“Ci sono persone che muoiono, feriti, bambini traumatizzati, proprietà distrutte, la nazione è presa dalla paura. Questo è un costo troppo elevato da pagare per delle elezioni nazionali e per una nazione in ogni caso. Non ci sono parole abbastanza forti per esprimere la gravità della situazione e l’urgenza che finisca”. Inizia così l’accorato appello di mons. Francis Alleyne, vescovo di Georgetown, capitale della Guyana, a proposito degli scontri tra maggioranza e opposizione, che stanno paralizzando il Paese, a una settimana dalle elezioni presidenziali, rispetto alle quali non è ancora stato comunicato il risultato. Negli scontri c’è stata anche una vittima.

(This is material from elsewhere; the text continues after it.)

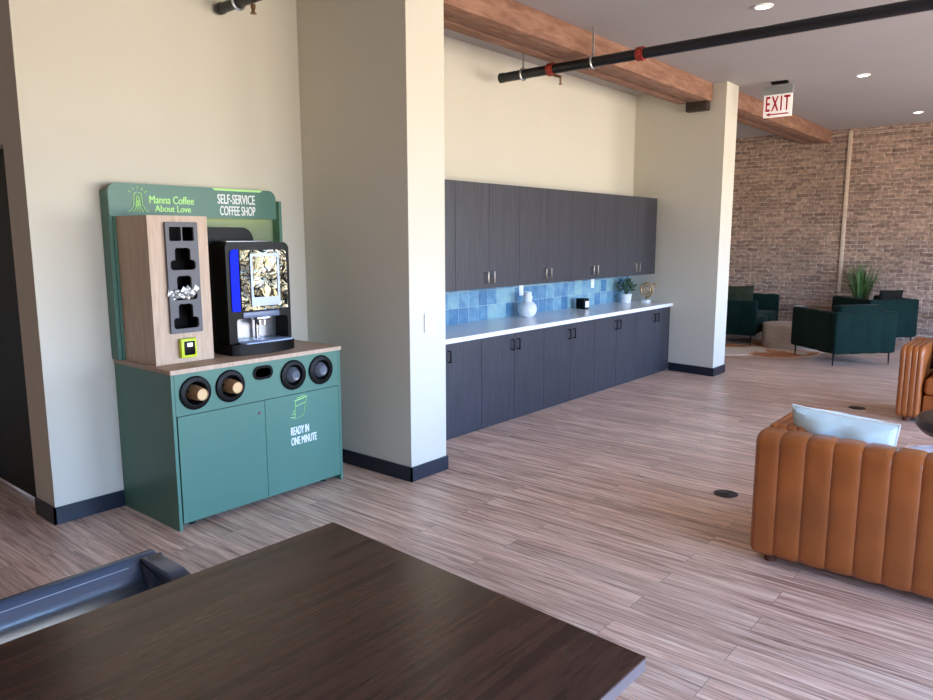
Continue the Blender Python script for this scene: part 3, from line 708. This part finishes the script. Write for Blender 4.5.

È lo stesso mons. Alleyne, contattato dal Sir, a parlare della difficile situazione dell’unico Paese anglofono del Sudamerica: 700mila abitanti che vivono in un territorio grande come due terzi dell’Italia, in gran parte costituito da foreste. Un crogiolo di etnie e religioni (i cristiani sono oltre il 50%, ma i cattolici costituiscono circa l’8% della popolazione). “Le elezioni, di per sé, sono andate bene – dice il vescovo –. La gente è andata a votare, numerosa e in modo pacifico”. Un fatto non scontato, in una nazione attraversata da forti tensioni etniche, soprattutto tra gli agricoltori indiani, prevalentemente di religione induista, e la popolazione afro, mentre esistono anche minoranze indigene. Tensione che si riflette anche sul mondo politico. Il presidente uscente David Granger, a capo della coalizione formata dai partiti Association for National Unity e Alliance for Change, reduce da una mozione di sfiducia ricevuta dal Parlamento nel 2018 per non aver convocato le elezioni alla scadenza naturale, è appoggiato soprattutto dalla popolazione afro. Il suo oppositore Irfaan Ali (Progressive People’s Party), soprattutto dagli indiani. Ad alzare la posta in gioco, la gestione degli immensi giacimenti di petrolio scoperti nel 2015. “I problemi – continua il vescovo – sono arrivati con lo scrutinio, con sospetti di interferenze sul processo elettorale, sul conteggio dei voti. Attualmente tutto è sospeso e martedì inizierà una sessione del Tribunale che deve decidere se la Commissione elettorale deve continuare lo scrutinio”. Ad accusare di brogli è soprattutto Irfaan Ali. Sotto esame soprattutto i voti della cosiddetta Regione 4.
Mons. Alleyne ribadisce il proprio appello: “Bisogna superare la tensione politica. La via da seguire per il ripristino della pace spetta al piccolo gruppo di persone incaricate di gestire l’intero processo elettorale”. Da qui l’appello alla Commissione elettorale, perché “completi rapidamente il conteggio dei voti e dichiari l’esito delle elezioni in modo trasparente e legittimo”. Quindi, “la maggioranza avrà il compito di governare”, ma questo dovrà accadere in un’ottica di rispetto e attenzione al bene comune, superando l’attuale alto livello di corruzione.